If you believe that “all languages have words for yes and no” or some poppycock like that, then this will shatter your naïveté. https://www.lexiconista.com/falsehoods-about-languages/
Falsehoods programmers believe about languages

This is what we have to put up with in the software localization industry.

@lexiconista Yes and no in Indo-European languages are actually a bit counter intuitive:

Aren't you going to the store? No.

This means "I'm not going," but most languages would give an answer of correct or incorrect to the statement, not a "no" to a negative question.

This is incredibly confusing to non-native speakers

@xocolatli @lexiconista Celtic ones generally use verb based responses
"Are you going out" "I am", "Will you be angry" "I will not". There is an emphatic yes (ie) and an emphatic no (actually a not-yes) (nage).
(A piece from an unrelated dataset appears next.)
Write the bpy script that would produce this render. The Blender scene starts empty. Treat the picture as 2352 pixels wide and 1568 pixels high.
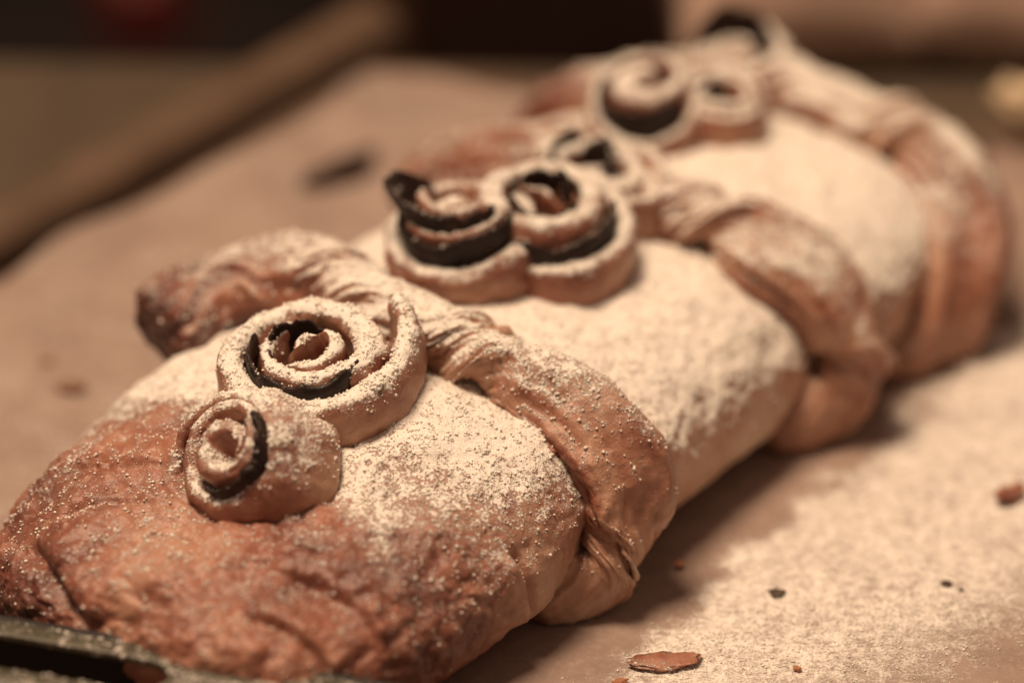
import bpy, math, random
import numpy as np
from mathutils import Vector, Matrix
random.seed(3); RNG = np.random.default_rng(5)
sc = bpy.context.scene
col = sc.collection
# ------------------------------------------------------------------ camera
PW, PH, FPX, PITCH, DIST = 2352.0, 1568.0, 11000.0, math.radians(30), 1.1314
FW = np.array([0, math.cos(PITCH), -math.sin(PITCH)])
UP = np.array([0, math.sin(PITCH), math.cos(PITCH)])
RT = np.array([1.0, 0, 0])
CAM = -FW * DIST
cd = bpy.data.cameras.new('camera'); cam = bpy.data.objects.new('camera', cd); col.objects.link(cam)
cam.location = CAM; cam.rotation_euler = (math.pi / 2 - PITCH, 0, 0)
cd.sensor_width = 36; cd.lens = 36 * FPX / PW; cd.clip_start = .05; cd.clip_end = 60
cd.dof.focus_distance = 1.010; cd.dof.use_dof = True; cd.dof.aperture_fstop = 3.8; cd.dof.aperture_blades = 0
sc.camera = cam
# ------------------------------------------------------------------ world and lamps (a warm kitchen lamp overhead)
w = bpy.data.worlds.new('World'); sc.world = w; w.use_nodes = True
w.node_tree.nodes['Background'].inputs[0].default_value = (1, .63, .46, 1)
w.node_tree.nodes['Background'].inputs[1].default_value = .22
def area(name, loc, target, size, watts, color):
    l = bpy.data.lights.new(name, 'AREA'); l.energy = watts; l.size = size; l.color = color; l.shape = 'DISK'
    o = bpy.data.objects.new(name, l); col.objects.link(o); o.location = loc
    o.rotation_euler = (Vector(target) - Vector(loc)).to_track_quat('-Z', 'Y').to_euler()
    return o
area('ceiling_lamp', (-.27, -.03, 1.32), (0, 0, .02), .46, 22.5, (1, .70, .472))
sc.view_settings.view_transform = 'Standard'; sc.view_settings.look = 'None'
sc.view_settings.exposure = 0; sc.view_settings.gamma = 1
sc.cycles.use_denoising = True
sc.cycles.max_bounces = 6
# ------------------------------------------------------------------ helpers
def ray(px, py):
    return FW + RT * (px - PW / 2) / FPX - UP * (py - PH / 2) / FPX
def at(px, py, z=0.0):
    d = ray(px, py); return CAM + d * ((z - CAM[2]) / d[2])
def proj(P):
    d = P - CAM; z = d @ FW
    return np.stack([PW / 2 + FPX * (d @ RT) / z, PH / 2 - FPX * (d @ UP) / z], -1)
def sm(a, b, x):
    t = np.clip((x - a) / (b - a), 0, 1); return t * t * (3 - 2 * t)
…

Modern Welsh speakers use Ie/Nage a lot more than older ones.

Cornish is similar but even historically it seems to have been common to use ea/na rather than matching verb forms.

na also works more like !(expression) in C than a no.

@etchedpixels @lexiconista Chinese also repeats the verb for confirmation or negates the verb:
Aren't you going? (disagree), go/ (agree), not go
你不去嗎? (對),(我)不去。 (不對), (我去)去。